Spotlight
O cinema argentino, com o Clã, e o norte-americano, com Spotlight, mostraram, mais uma vez, como é possível contar histórias reais, só contando as histórias. Sem desviar do assunto, sem inventar teses sociológicas para o Silêncio dos grupos enquanto o massacre está acontecendo. Sem arranjar desculpas para os crimes individuais.
O mais importante, no entanto, é constatar, mais uma vez, como um bom roteiro é aquele que não cai em tentação de desviar da storyline que foi proposta.
Em Spotlight, nada de problemas domésticos dos apuradores, transas dos apuradores, detalhes da dura trajetória dos mutilados. Poderia trazer essas situações se a história fosse outra. Mas o filme é sobre uma história real de apuração jornalística, da qual se conhece o resultado. Tudo, no roteiro, precisa estar a favor disso.

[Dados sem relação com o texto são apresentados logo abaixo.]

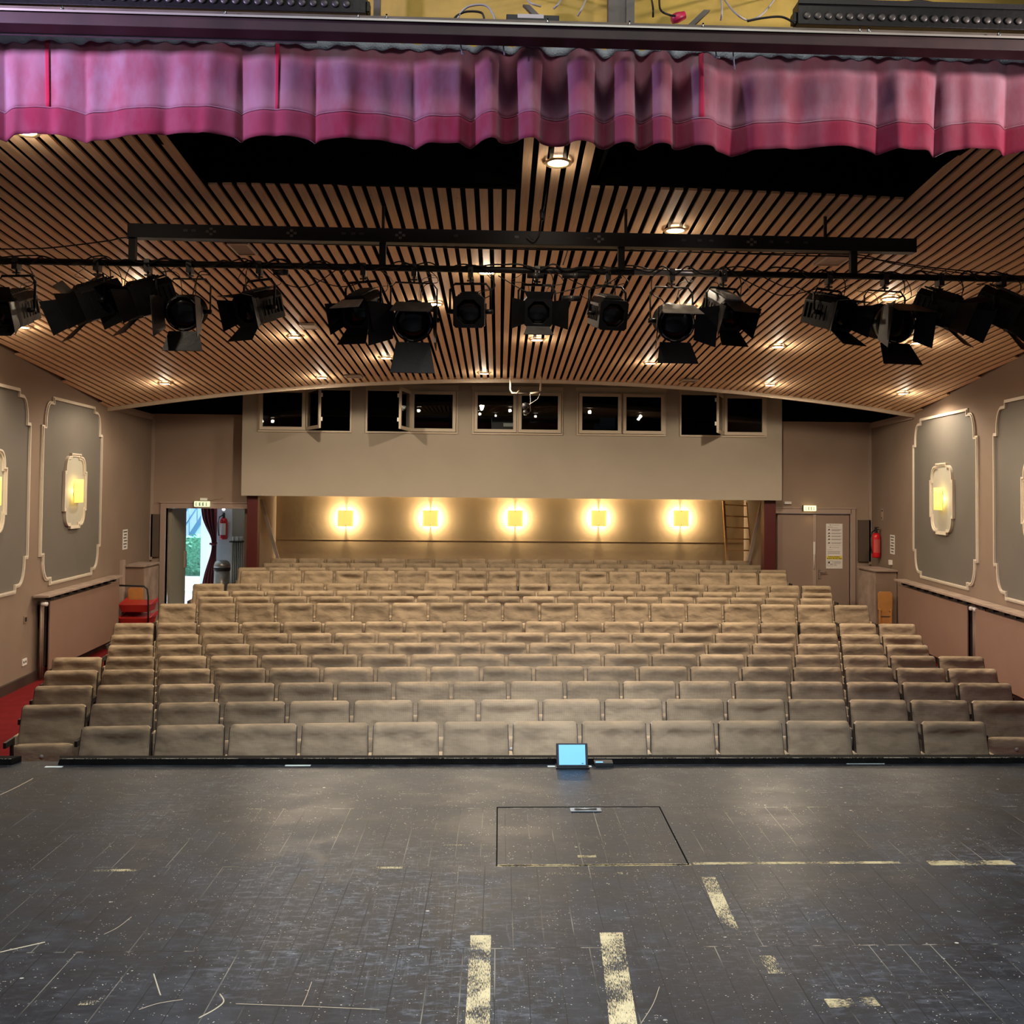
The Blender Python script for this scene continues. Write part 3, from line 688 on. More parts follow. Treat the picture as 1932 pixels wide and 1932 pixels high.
# fire extinguishers
def extinguisher(loc, lab, gauge):
    t = thing('fire_extinguisher', lab, 'fire extinguisher', loc)
    mb = MB(); mb.lathe([(.02, -.005), (.075, 0), (.082, .03), (.082, .40), (.07, .455), (.03, .485)], 28); obj('cylinder', mb, REDE, t)
    mb = MB(); mb.lathe([(.025, .48), (.03, .50), (.022, .53), (.03, .55)], 16); mb.box((-.02, -.09, .545), (.02, .05, .565)); mb.box((-.02, -.08, .585), (.02, .03, .60)); mb.box((-.015, .0, .55), (.015, .03, .60)); obj('valve', mb, BLACK, t)
    mb = MB(); mb.tube([(-.02, 0, .54), (-.09, -.02, .50), (-.12, -.03, .36), (-.115, -.03, .22), (-.095, -.03, .08)], .011); obj('hose', mb, BLACK, t)
    mb = MB(); n = 10; pts = [(.0832*math.cos(a), .0832*math.sin(a)) for a in [(-PI*.80+PI*.55*i/n) for i in range(n+1)]]
    mb.add([(x, y, z) for z in (.10, .36) for x, y in pts], [(i, i+1, n+2+i, n+1+i) for i in range(n)]); obj('label_sheet', mb, PAPER if gauge else mat('ext_print', (.50, .08, .07), .5), t)
    if gauge: pass
e = aY(1653, 1052, 18.35); extinguisher((e.x, 18.35, e.z), 'red fire extinguisher hanging above the right corner cabinet', False)
c0 = aY(1659, 960+560/12, 18.35)
# small signs and switches on the side walls
def onwall(side, y, z, w, h, t_, name, m, lab, cat, extra=None):
    fn = wallf(side); mb = MB(); p = [(y-w/2, 0.0), (y+w/2, 0.0), (y+w/2, t_), (y-w/2, t_)]
    mb.hexa([fn(a, z-h/2, b) for a, b in p], [fn(a, z+h/2, b) for a, b in p]); o = tag(obj(name, mb, m), lab, cat)
    if extra:
        em = MB()
        for (da, db, dz0, dz1) in extra:
            p = [(y+da, t_), (y+db, t_), (y+db, t_+.002), (y+da, t_+.002)]
            em.hexa([fn(a, z+dz0, b) for a, b in p], [fn(a, z+dz1, b) for a, b in p])
        obj('print' if h > .3 else 'detail', em, INK if m is PAPER else BLACK, o)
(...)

A construção dos personagens em “Spotlight” é impecável. O vilipendiado que tenta denunciar a vilania é agressivo. Com isso fica desacreditado. Os jornalistas que são católicos e não vieram dos bairros pobres de Boston desejam apurar por causa do dever profissional, mas a revolta do sobrevivente é over.
Outra coisa me chamou atenção: só um outsider defende verdadeiramente as vitimas. No entanto, são os estabelecidos que conseguem denunciar o crime de forma competente.

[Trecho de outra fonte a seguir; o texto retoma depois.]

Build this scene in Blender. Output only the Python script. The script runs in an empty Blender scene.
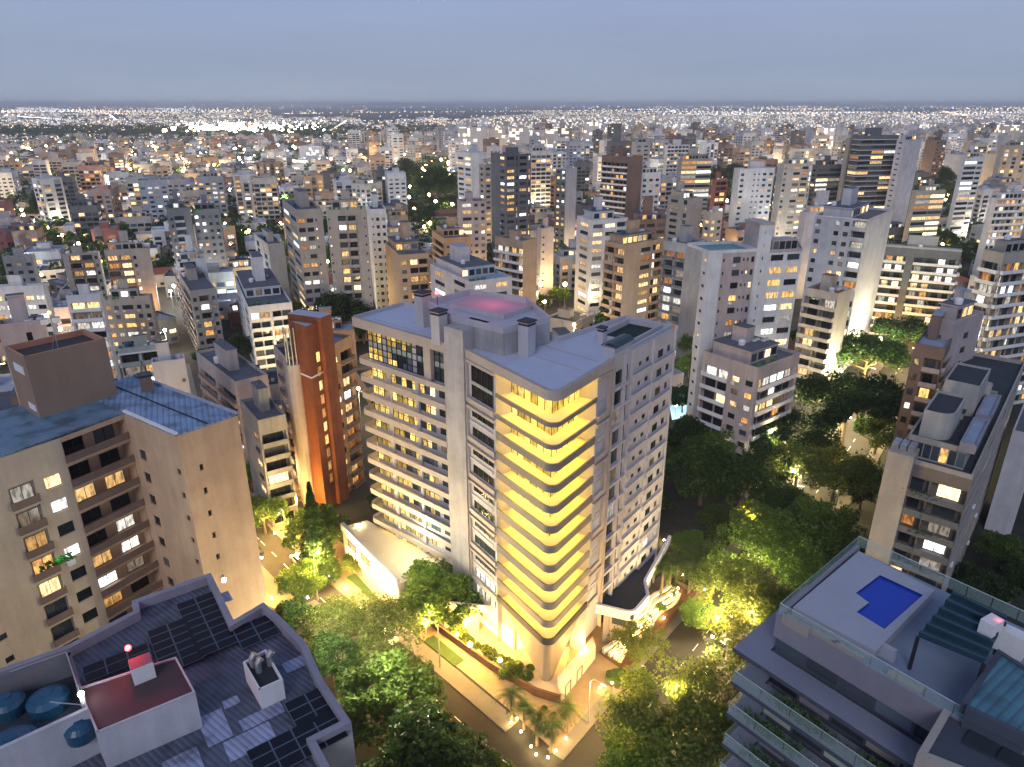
import bpy, bmesh, math, random
from math import sin, cos, tan, radians, pi, hypot, atan2, floor
from mathutils import Vector, Matrix
R = random.Random(7)
SC = bpy.context.scene
COL = SC.collection

# ------------------------------------------------------------------ camera
CAM_H = 80.0; PITCH = radians(21.8); FPX = 700.0
cam_data = bpy.data.cameras.new('camera')
cam = bpy.data.objects.new('camera', cam_data); COL.objects.link(cam)
cam.location = (0, 0, CAM_H)
cam.rotation_euler = (radians(90) - PITCH, 0, 0)
cam_data.sensor_width = 36.0
cam_data.lens = 36.0 * FPX / 1024.0
cam_data.clip_start = 0.5; cam_data.clip_end = 80000
SC.camera = cam

# ------------------------------------------------------------------ world (blue hour: sun just under the horizon behind the camera)
SUN_EL = radians(-1.0); SUN_AZ = radians(200)
world = bpy.data.worlds.new('World'); SC.world = world; world.use_nodes = True
wn = world.node_tree; wn.nodes.clear()
wo = wn.nodes.new('ShaderNodeOutputWorld')
sky = wn.nodes.new('ShaderNodeTexSky'); sky.sky_type = 'NISHITA'; sky.sun_disc = False
sky.sun_elevation = SUN_EL; sky.sun_rotation = SUN_AZ
sky.air_density = 1.0; sky.dust_density = 2.0; sky.ozone_density = 2.0
bg1 = wn.nodes.new('ShaderNodeBackground'); bg1.inputs[1].default_value = 0.12
wn.links.new(sky.outputs[0], bg1.inputs[0])
tc = wn.nodes.new('ShaderNodeTexCoord'); sp = wn.nodes.new('ShaderNodeSeparateXYZ')
wn.links.new(tc.outputs['Generated'], sp.inputs[0])
ns = wn.nodes.new('ShaderNodeTexNoise'); ns.inputs['Scale'].default_value = 2.2; ns.inputs['Detail'].default_value = 5
mp = wn.nodes.new('ShaderNodeMapping'); mp.inputs['Scale'].default_value = (1, 1, 5)
wn.links.new(tc.outputs['Generated'], mp.inputs[0]); wn.links.new(mp.outputs[0], ns.inputs[0])
ma = wn.nodes.new('ShaderNodeMath'); ma.operation = 'MULTIPLY_ADD'; ma.inputs[1].default_value = 0.07
wn.links.new(ns.outputs[0], ma.inputs[0]); wn.links.new(sp.outputs[2], ma.inputs[2])
rmp = wn.nodes.new('ShaderNodeValToRGB'); wn.links.new(ma.outputs[0], rmp.inputs[0])
cr = rmp.color_ramp
SKY = [(0.0, (.31, .36, .46)), (0.075, (.27, .335, .46)), (0.17, (.262, .34, .535)), (0.45, (.17, .23, .40)), (1.0, (.165, .215, .37))]
cr.elements[0].position = SKY[0][0]; cr.elements[0].color = (*SKY[0][1], 1)
cr.elements[1].position = SKY[1][0]; cr.elements[1].color = (*SKY[1][1], 1)
for p_, c_ in SKY[2:]:
    e = cr.elements.new(p_); e.color = (*c_, 1)
bg2 = wn.nodes.new('ShaderNodeBackground'); bg2.inputs[1].default_value = 1.0
cn = wn.nodes.new('ShaderNodeTexNoise'); cn.inputs['Scale'].default_value = 3.0; cn.inputs['Detail'].default_value = 6; cn.inputs['Roughness'].default_value = .6
mp2 = wn.nodes.new('ShaderNodeMapping'); mp2.inputs['Scale'].default_value = (1, 1, 9); wn.links.new(tc.outputs['Generated'], mp2.inputs[0]); wn.links.new(mp2.outputs[0], cn.inputs[0])
cr2 = wn.nodes.new('ShaderNodeValToRGB'); cr2.color_ramp.elements[0].position = .35; cr2.color_ramp.elements[0].color = (1.03, 1.03, 1.03, 1); cr2.color_ramp.elements[1].position = .68; cr2.color_ramp.elements[1].color = (1.10, 1.10, 1.09, 1)
wn.links.new(cn.outputs[0], cr2.inputs[0]); cm = wn.nodes.new('ShaderNodeMix'); cm.data_type = 'RGBA'; cm.blend_type = 'MULTIPLY'; cm.inputs[0].default_value = 1
wn.links.new(rmp.outputs[0], cm.inputs[6]); wn.links.new(cr2.outputs[0], cm.inputs[7]); wn.links.new(cm.outputs[2], bg2.inputs[0])
ad = wn.nodes.new('ShaderNodeAddShader')
wn.links.new(bg1.outputs[0], ad.inputs[0]); wn.links.new(bg2.outputs[0], ad.inputs[1]); wn.links.new(ad.outputs[0], wo.inputs[0])

# the afterglow in the west, behind and to the left of the camera: soft and weak
sd = bpy.data.lights.new('afterglow', 'SUN'); sd.energy = 1.05; sd.angle = radians(24); sd.color = (.97, .95, 1.0)
so = bpy.data.objects.new('afterglow', sd); COL.objects.link(so)
so.rotation_euler = (radians(56), 0, radians(-14))

SC.view_settings.view_transform = 'Standard'; SC.view_settings.look = 'None'
SC.view_settings.gamma = 1.0; SC.view_settings.exposure = 0.1
SC.render.engine = 'CYCLES'
SC.cycles.use_denoising = True
SC.cycles.max_bounces = 5; SC.cycles.diffuse_bounces = 3; SC.cycles.glossy_bounces = 2
SC.cycles.transmission_bounces = 3; SC.cycles.transparent_max_bounces = 6
SC.cycles.sample_clamp_indirect = 4.0; SC.cycles.caustics_reflective = False; SC.cycles.caustics_refractive = False
SC.cycles.use_light_tree = True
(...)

Acho que isso tem a ver com o sofrimento. Quem é discriminado de verdade, como o advogado armênio, sabe como é duro ficar do lado de fora da festa dos locais, dos que pertencem aos grupos, instituições, patotas dominantes.
Ao mesmo tempo, são os jornalistas católicos e o editor judeu os que conseguem controlar o processo de denunciar os criminosos de cima a baixo. Sem precipitação. Por que? Porque está no perfil de personagens deles a qualidade da boa formação profissional na escrita. E nenhum antecedente de abuso.

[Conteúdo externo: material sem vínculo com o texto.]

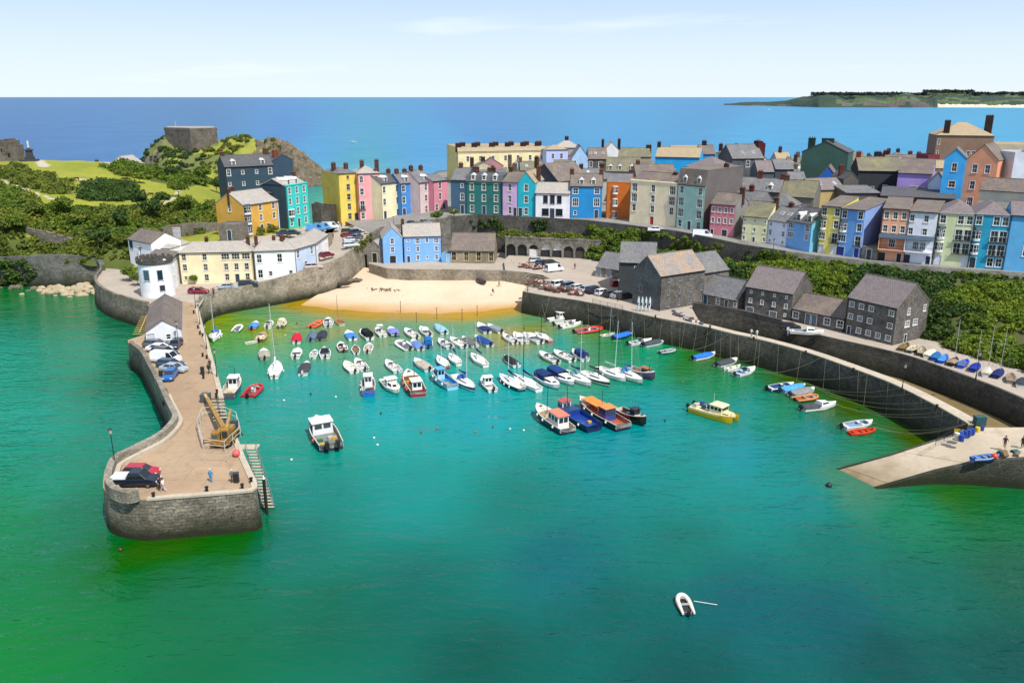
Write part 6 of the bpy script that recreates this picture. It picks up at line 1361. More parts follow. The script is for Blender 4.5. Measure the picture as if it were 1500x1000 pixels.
def boat(label, u, v, h, kind, L=5., side='#e9eaea', c='#2f62b8', rail=None, z=0., **k):
    NB[0] += 1; L *= 1.07 if L < 8 and z == 0 and v > 300 else 1.; B_ = k.get('B', L*.4 if L < 5.6 else L*.34); Fb = k.get('Fb', .55+.05*max(0, L-5))
    p = P(u, v, z+.45); loc = Vector((p.x, p.y, z)); rz = -R(h)
    names = dict(yacht='sailing_boat', rib='rigid_inflatable', infl='inflatable_boat', fish='fishing_boat', fishA='fishing_boat', dingy='rowing_boat', cuddy='motor_boat', cov='motor_boat', day='motor_boat', open='open_boat', canopy='motor_boat', small='sailing_dinghy', upturned='rowing_boat')
    cats = dict(yacht='sailing boat', rib='inflatable boat', infl='inflatable boat', fish='fishing boat', fishA='fishing boat', dingy='rowing boat', small='sailing boat')
    r = thing(names[kind], label, cats.get(kind, 'boat'), loc, rz, k.get('group', GB)); r.rotation_euler = (R(random.uniform(-1, 1)), R(random.uniform(-2, 2)), rz)
    rail = rail or ('#e9e9e6' if kind != 'dingy' else '#8a6a44'); ob_c = k.get('ob', random.choice(['#17181b', '#1d1f23', '#2b2d31', '#c9cbcc', '#17181b']))
    inside = k.get('inside', random.choice(['#cfcdc4', '#b9bab8', '#d8d4c6', '#8f979c'])); bottom = k.get('bottom', random.choice(['#3a2426', '#1f2c48', '#22262a', '#5a2622']))
    if kind in ('rib', 'infl'):
        W_ = L*.42; rr = .22 if kind == 'infl' else .27
        mb = MB(); st = stations(L*.92, W_*.95, .32, .95); hull(r, st, '#8f9396' if kind == 'infl' else k.get('hullc', '#d9d9d6'), bottom, '#777a7c', k.get('inside', '#5d6266'), '#8a8d8f', fore=.8, floor=.16)
        tubes(r, L, W_, rr, .34, c)
        if kind == 'rib':
            m2 = MB(); m2.box(-.35, .35, -.2, .35, .18, 1.0, 0, None, .8, .7); m2.build('console', gel('#e4e4e2'), r); windscreen(r, .3, .98, .7, h=.35)
            seat(r, -.4, .4, -.95, -.45, .6, '#33363a'); outboard(r, -L/2+.0, .35, ob_c, 1.15)
        elif k.get('motor', True): outboard(r, -L/2+.1, .2, ob_c, .8); seat(r, -W_/2, W_/2, -.3, 0, .42, '#9a9da0')
        return r
    if kind in ('dingy', 'upturned', 'small'):
        st = stations(L, B_*.92, .42, .72, fine=1.9); hull(r, st, side, bottom, rail, inside, k.get('deck', side), fore=k.get('fore', .9 if kind != 'small' else .6), floor=.14)
        for yy in (-L*.3, -.02, L*.22): 
            s = min(st, key=lambda q: abs(q[1]-yy)); seat(r, -s[2]+.08, s[2]-.08, yy-.13, yy+.13, .3, k.get('seatc', '#a58a62'))
        if k.get('cover'): cover(r, st, k['cover'], 0, k.get('ct', .9), .22)
        if k.get('motor'): outboard(r, -L/2, .3, ob_c, .75)
        if k.get('mast'): mast(r, L*.15, .4, k['mast'], k.get('mc', '#cdcdc8'), k.get('boom', 0), k.get('sail'), r=.045, stays=[(0, L/2, .5)])
        return r
    if kind in ('day', 'cov', 'open', 'cuddy', 'canopy'):
        fore = k.get('fore', .6 if kind != 'open' else .85); st = stations(L, B_, Fb, k.get('tr', .86))
        yf = hull(r, st, side, bottom, rail, inside, k.get('deck', '#ececea'), fore=fore, floor=.22, stripe=k.get('stripe')); zf = st[6][3]
        if kind in ('day', 'open'):
            if kind == 'day': windscreen(r, yf+.05, zf+.03, B_*.82); m2 = MB(); m2.box(B_*.08, B_*.36, yf-.45, yf-.1, .22, .85); m2.build('console', gel('#e2e2de'), r)
            for sx in (-1, 1): seat(r, sx*B_*.24-.25, sx*B_*.24+.25, yf-1.35, yf-.85, .55, k.get('seatc', '#ded9cc'))
            seat(r, -B_*.34, B_*.34, -L/2+.25, -L/2+.65, .5, k.get('seatc', '#ded9cc'))
        if kind == 'cov': cover(r, st, c, 0., k.get('ct', .7), k.get('ch', .4))
        if kind == 'cuddy':
            cabin(r, -L*.02, L*.34, B_*.78, B_*.4, zf-.02, k.get('cabh', .62), k.get('cabc', '#ececea'), rake=.8)
            seat(r, -B_*.3, B_*.3, -L/2+.3, -L/2+.7, .5, '#d9d5ca')
            if k.get('cover'): cover(r, st, k['cover'], 0., .45, .35)
            elif k.get('hard'):
                wheelhouse(r, -L*.1, L*.08, B_*.7, .5, 1.35, '#ececea', '#f0f0ee')
        if kind == 'canopy':
            cabin(r, -L*.0, L*.36, B_*.8, B_*.42, zf-.02, .55, '#ececea', rake=.8); 
            mb = MB(); y0, y1 = -L*.42, L*.02; w = B_*.42
            mb.loft([[Vector((-w, y, zf-.05)), Vector((-w*.92, y, zf+.75)), Vector((-w*.5, y, zf+1.0)), Vector((w*.5, y, zf+1.0)), Vector((w*.92, y, zf+.75)), Vector((w, y, zf-.05))] for y in (y0, y0+.3, y1-.2, y1+.35)], False)
            mb.quad((-w, y0, zf-.05), (w, y0, zf-.05), (w*.7, y0, zf+.9), (-w*.7, y0, zf+.9)); mb.build('canopy', plain(c, .8, 0, .2), r, smooth=50)
        if k.get('top'):
            mb = MB(); mb.box(-.6, .6, -.9, .5, 1.95, 2.02); 
            for sx in (-.5, .5):
                for sy in (-.75, .35): mb.cyl((sx, sy, .3), (sx*.9, sy, 1.96), .025, n=5)
            mb.build('hard_top', WHITE, r)
        if k.get('mast'): mast(r, L*.12, zf, k['mast'], '#cfd0cf', r=.04)
        if k.get('motor', True): outboard(r, -L/2, Fb-.1, ob_c, 1.05)
        return r
    if kind == 'yacht':
        st = stations(L, B_*.92, .72, .6, fine=1.8, sheer=.35); hull(r, st, side, bottom, rail, k.get('inside', '#d9d7d0'), k.get('deck', '#e6e5e0'), fore=.38, floor=.35, stripe=k.get('stripe')); z0 = st[5][3]
        cabin(r, -L*.13, L*.25, B_*.62, B_*.3, z0-.0, .42, k.get('cabc', '#ecebe8'), rake=.25)
        mast(r, L*.1, z0+.35, k.get('mast', 9.), k.get('mc', '#d4d5d4'), L*.38, k.get('sail', '#22407e'), stays=[(0, L/2-.1, st[-1][3]), (0, -L/2, st[0][3])], wid=B_*.42)
        rl = MB()
        pts = [Vector((s*(q[2]-.08), q[1], q[3]+.5)) for s in (-1,) for q in st[6:]]+[Vector((q[2]-.08, q[1], q[3]+.5)) for q in st[6:][::-1]]
        rl.path(pts, .016, 4); [rl.cyl(p, p-Vector((0, 0, .5)), .014, n=4) for p in pts[::2]]; rl.build('rail', plain('#b9bbbb', .3, .7), r)
        if k.get('hood'): m2 = MB(); m2.ball((0, -L*.12, z0+.35), (B_*.34, .75, .6), 10, 6, 0, 0.); m2.build('spray_hood', plain(k['hood'], .8), r, smooth=True)
        if k.get('fend', 1): fenders(r, st, (.3, .5, .7), -1); fenders(r, st, (.4,), 1)
        if k.get('motor'): outboard(r, -L/2, .5, ob_c, .8)
        return r
    if kind in ('fish', 'fishA'):
        st = stations(L, k.get('B', L*.33), k.get('Fb', .95+.03*L), .88, sheer=.6, fine=2.6); B_ = k.get('B', L*.33)
        hull(r, st, side, bottom, rail, k.get('inside', '#b8b2a4'), k.get('deck', '#cfcabf'), fore=k.get('fore', .7), floor=.5, stripe=k.get('stripe')); z0 = st[3][3]
        if kind == 'fish': y0, y1 = L*.02, L*.26
        else: y0, y1 = -L*.34, -L*.08
        y0, y1 = k.get('wh', (y0/L, y1/L)); y0 *= L; y1 *= L
        wheelhouse(r, y0, y1, B_*k.get('ww', .55), .5, k.get('hh', 1.85), k.get('housec', '#ecebe8'), k.get('roofc', '#e6e4de'), nw=k.get('nw', 2))
        mast(r, k.get('my', y1/L+.03)*L, 1.2, k.get('mast', 3.6), k.get('mc', '#2a2a2c'), 0, stays=[(0, L/2-.2, st[-1][3])] if k.get('mast', 3.6) > 3 else None, wid=B_*.35, r=.07)
        for i in range(k.get('crates', 2)):
            m2 = MB(); xx = random.uniform(-.3, .3)*B_; yy = random.uniform(-.42, -.15)*L if kind == 'fish' else random.uniform(.0, .25)*L; m2.box(xx-.35, xx+.35, yy-.25, yy+.25, .5, .85); m2.build('fish_box', plain(random.choice(['#c9a24a', '#3b5f8a', '#b8b6ae', '#a8562e', '#3a6b52']), .6), r)
        m2 = MB(); m2.cyl((0, L*.36, st[8][3]), (0, L*.36, st[8][3]+.45), .16, .12, 8); m2.box(-.3, .3, L*.36-.08, L*.36+.08, st[8][3]+.2, st[8][3]+.32); m2.build('winch', plain('#4a4d50', .5, .5), r)
        fenders(r, st, k.get('ft', (.25, .5, .75)), k.get('fs', -1), k.get('fcol', '#e8e6e0'), .2)
        if k.get('net'): m2 = MB(); m2.ball((0, -L*.28, .55), (.7, .8, .4), 10, 6, 0, 0); m2.build('net_heap', plain(k['net'], .9), r, smooth=False)
        return r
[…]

Uma vitima de abuso sistemático não conseguiria fazer o que os jornalistas fizeram. Muito menos com a competência que os jornalistas tiveram.
Fico um pouco espantada em constatar como algumas pessoas sensíveis, criativas têm dificuldade de entender o que é o sofrimento que não mata, só aleija.
O abuso sistemático, principalmente o que começa na infância, quebra a alma de quem sofre dele. Especialmente, se o abuso sistemático é praticado por quem deveria cuidar, proteger.
Os sobreviventes (a palavra já diz tudo) seguem adiante, podem tentar ajudar os vilipendiados ou denunciar o abuso. Podem também fazer o mesmo que seus algozes.
Os que tiveram uma trajetória sem grandes percalços não entendem como funciona a hiper sensibilidade ou a agressividade reativa. Por isso, tantas vezes, quando escrevem, criam personagens melodramáticos, unidimensionais. Ou gastam falas e mais falas dos personagens “estabelecidos” interpretando as causas sociais das vitimas serem vitimas.
De outro lado, os que tiveram uma trajetória sem grandes percalços tendem a achar que suas dores pequenas, medias ou grandes são comparáveis aos de vitimas de crime. Aí criam situações na qual os sequelados agem e falam como se fossem iguais ao que passaram pela vida sem mutilações. Não são iguais. Certas marcas ficam para sempre.
Spotlight, nesse sentido, é uma lição de roteiro. O horror, a compaixão, a crítica devem ficar por conta do espectador, não são plantados por quem escreve.
Uma história forte, contada de forma competente serve para colocar os holofotes sobre o mundo em que vivemos.
E sobre a maneira como lidamos com os sobreviventes.
E sobre como nós lidamos com as notícias sobre os que estão desprotegidos.